Reigning Sound — Love And Curses | The Quietus

Reigning Sound

Love And Curses

Recently I read It Still Lives, Amanda Petrusich’s hapless attempt to seek out and define that music now labelled as ‘Americana’ (I didn’t buy it; I borrowed it from the library). Between her many descriptions of atrocious meals eaten alone I was struck by just how limited was her definition of the form, effectively restricting it to anything that sounds distant and/or mysterious enough to be mentioned in Greil Marcus’s Mystery Train, itself an imagining of a cultural tradition. Clearly, folklore will eat itself.

Why shouldn’t a quixotic attempt to recreate Phil Spector’s Wall of Sound (itself as American as Hollywood) on a Wal-Mart budget be less valid a national expression as any number of Brooklyn incomers armed with Harry Smith’s anthology and little imagination? It’s not as if Greg Cartwright (for effectively he is Reigning Sound — the name stays with him) is unaware of American pop history.
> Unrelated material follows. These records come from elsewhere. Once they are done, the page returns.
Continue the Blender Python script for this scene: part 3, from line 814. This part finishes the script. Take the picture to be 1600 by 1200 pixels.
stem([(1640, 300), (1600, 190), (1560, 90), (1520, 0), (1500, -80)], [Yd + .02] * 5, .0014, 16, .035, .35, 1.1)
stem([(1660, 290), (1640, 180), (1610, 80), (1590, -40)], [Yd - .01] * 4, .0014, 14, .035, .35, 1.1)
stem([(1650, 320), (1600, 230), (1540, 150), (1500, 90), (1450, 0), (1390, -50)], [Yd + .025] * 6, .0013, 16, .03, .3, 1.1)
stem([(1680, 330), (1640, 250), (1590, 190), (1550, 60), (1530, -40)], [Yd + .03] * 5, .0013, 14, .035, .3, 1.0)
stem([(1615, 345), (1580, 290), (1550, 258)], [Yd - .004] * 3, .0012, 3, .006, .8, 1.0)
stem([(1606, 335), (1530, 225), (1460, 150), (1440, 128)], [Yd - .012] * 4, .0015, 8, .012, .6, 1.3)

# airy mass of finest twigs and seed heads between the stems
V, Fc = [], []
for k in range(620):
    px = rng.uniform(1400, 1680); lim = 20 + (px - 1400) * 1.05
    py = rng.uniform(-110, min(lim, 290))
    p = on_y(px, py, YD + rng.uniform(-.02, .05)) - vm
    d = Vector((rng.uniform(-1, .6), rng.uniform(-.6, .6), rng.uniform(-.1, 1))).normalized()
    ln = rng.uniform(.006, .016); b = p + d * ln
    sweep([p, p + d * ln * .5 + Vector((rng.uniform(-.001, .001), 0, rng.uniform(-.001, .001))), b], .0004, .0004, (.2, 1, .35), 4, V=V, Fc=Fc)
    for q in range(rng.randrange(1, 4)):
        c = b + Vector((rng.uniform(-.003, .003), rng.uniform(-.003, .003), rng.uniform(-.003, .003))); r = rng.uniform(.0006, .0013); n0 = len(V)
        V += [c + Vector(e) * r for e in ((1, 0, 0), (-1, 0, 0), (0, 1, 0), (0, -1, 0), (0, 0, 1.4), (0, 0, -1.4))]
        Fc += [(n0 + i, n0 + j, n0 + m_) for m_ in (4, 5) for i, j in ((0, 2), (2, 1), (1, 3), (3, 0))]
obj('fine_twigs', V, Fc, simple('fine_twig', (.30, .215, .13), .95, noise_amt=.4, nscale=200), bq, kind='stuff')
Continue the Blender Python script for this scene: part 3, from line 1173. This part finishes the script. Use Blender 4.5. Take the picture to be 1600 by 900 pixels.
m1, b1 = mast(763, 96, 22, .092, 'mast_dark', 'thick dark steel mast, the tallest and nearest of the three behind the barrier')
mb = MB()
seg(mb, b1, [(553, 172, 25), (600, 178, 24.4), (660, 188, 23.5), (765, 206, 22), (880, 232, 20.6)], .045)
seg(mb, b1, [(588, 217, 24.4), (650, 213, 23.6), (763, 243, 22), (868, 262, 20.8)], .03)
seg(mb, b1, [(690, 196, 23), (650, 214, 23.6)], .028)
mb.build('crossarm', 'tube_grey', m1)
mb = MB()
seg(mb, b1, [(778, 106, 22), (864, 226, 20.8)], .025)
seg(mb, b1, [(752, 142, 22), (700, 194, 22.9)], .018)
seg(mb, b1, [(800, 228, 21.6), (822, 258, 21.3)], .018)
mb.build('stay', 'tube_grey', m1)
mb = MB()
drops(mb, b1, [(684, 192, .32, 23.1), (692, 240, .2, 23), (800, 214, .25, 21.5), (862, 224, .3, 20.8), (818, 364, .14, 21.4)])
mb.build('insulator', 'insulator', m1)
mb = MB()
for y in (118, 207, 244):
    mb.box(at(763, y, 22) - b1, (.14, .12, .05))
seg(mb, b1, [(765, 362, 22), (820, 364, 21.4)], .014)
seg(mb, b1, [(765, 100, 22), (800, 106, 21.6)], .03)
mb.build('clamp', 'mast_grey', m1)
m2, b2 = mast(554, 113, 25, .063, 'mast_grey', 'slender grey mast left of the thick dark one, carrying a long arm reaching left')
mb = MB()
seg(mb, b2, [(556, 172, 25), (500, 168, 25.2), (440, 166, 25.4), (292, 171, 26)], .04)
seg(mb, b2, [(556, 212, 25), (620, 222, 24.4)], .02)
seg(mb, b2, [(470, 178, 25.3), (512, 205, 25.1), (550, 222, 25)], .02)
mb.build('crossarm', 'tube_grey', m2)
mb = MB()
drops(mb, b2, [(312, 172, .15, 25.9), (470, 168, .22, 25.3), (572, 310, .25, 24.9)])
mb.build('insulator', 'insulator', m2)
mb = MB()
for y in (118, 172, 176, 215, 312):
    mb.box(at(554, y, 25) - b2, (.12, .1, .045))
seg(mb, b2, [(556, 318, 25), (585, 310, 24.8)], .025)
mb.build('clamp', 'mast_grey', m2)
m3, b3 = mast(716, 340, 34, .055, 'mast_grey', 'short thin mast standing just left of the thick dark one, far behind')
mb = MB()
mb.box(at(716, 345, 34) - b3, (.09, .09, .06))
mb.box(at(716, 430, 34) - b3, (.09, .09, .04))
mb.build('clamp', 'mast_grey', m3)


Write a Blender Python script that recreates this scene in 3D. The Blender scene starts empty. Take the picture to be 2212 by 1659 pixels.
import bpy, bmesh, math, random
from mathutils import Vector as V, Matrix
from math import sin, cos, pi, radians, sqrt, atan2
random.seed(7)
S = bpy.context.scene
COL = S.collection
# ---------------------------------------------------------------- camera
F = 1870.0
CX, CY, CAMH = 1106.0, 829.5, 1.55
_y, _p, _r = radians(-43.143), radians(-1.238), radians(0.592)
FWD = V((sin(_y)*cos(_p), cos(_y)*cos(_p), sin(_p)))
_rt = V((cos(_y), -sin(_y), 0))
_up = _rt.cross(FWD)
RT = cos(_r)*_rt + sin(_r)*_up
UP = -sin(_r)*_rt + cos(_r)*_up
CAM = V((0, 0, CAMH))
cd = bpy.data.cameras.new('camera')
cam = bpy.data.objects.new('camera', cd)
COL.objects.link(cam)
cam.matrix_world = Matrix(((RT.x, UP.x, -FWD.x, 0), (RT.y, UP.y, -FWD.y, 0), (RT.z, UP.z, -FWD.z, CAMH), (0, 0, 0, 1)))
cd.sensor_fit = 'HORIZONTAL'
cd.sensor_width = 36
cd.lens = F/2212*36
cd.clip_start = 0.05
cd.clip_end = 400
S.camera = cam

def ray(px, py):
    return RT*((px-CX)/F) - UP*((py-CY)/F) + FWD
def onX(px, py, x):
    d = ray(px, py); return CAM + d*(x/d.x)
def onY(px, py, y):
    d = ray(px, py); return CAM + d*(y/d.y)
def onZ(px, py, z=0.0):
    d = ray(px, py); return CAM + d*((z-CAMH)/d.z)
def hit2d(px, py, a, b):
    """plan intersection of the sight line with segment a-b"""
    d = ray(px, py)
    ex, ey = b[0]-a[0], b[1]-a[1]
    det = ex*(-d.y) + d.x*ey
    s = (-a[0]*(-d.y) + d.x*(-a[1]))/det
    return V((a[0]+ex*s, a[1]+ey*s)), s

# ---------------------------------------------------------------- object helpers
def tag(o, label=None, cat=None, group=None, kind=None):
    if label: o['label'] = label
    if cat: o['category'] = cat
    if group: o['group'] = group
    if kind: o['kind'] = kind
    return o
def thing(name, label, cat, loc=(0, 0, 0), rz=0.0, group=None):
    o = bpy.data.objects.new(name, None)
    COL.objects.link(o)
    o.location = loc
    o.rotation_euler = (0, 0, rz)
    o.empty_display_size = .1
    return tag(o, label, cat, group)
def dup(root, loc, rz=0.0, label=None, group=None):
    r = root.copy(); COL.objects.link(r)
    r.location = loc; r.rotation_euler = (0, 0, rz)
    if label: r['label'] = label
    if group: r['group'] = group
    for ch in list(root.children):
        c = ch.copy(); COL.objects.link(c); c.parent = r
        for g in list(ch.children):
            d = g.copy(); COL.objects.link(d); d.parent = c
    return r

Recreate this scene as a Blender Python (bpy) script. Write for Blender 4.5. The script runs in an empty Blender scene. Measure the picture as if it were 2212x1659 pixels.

The last line-up backed Shangri-La Mary Weiss on her Cartwright-penned and produced comeback, 2007’s Dangerous Game, and were in line to back that American original and fellow Memphian Arthur Lee before his untimely death. He writes great songs, chooses great songs to cover and yet, presumably due to his history in the Oblivians and the brilliant Compulsive Gamblers, he’s always plonked in the garage rock box.

This, the fourth Reigning Sound studio album, is another ridiculously effortless collection, less frenetic than 2004’s raucous Too Much Guitar (which might have been better titled Too Much Cymbal). The present band cruise through country-tinged rock’n’roll that owes more to Dylan’s Nashville-recorded Blonde On Blonde than any number of garage rock revivals. Although it may not be groundbreaking, it’s certainly satisfying. ‘Break It’ and ‘Dangerous Game’ are recycled from the Weiss record, the latter a little jewel, as neatly constructed as whatever example of miniaturised technology you fancy referencing. The Hold Steady would certainly delight in classic rock as satisfying as ‘The Bells’ or the raucous ‘Debris’.

But the greatest joy is in the details; the solemnly obvious gorgeous organ and guitar break on ‘Something To Hold Onto’ (or is it ‘It’s Through’? The titles and lyric sheet rarely match); the pounding, buried, naggingly familiar glam riff on ‘If I Can’t Come Back’; the stunning precision of their take on Glass Sun’s sixties garage obscurity ‘Stick Over Me’, here renamed ‘Stick Up For Me’ and recast as a blue collar anthem. (They have form in this field — their version of the Carpet Baggers equally unknown ‘Let Yourself Go’ on the last record will intrigue researchers hunting down the source of the Arctic Monkeys’ ‘I Bet You Look Good . . .’)

It’s the way these songs merely hint at something more, fearful that overcomplication might weaken the form, that makes them so endearing. ‘Trash Talk’, for instance, hits its stride almost instantly, as if they’re scared to waste even a second. You mightn’t want to subsist solely on such a diet, but you really can’t get this sort of thing from anywhere else.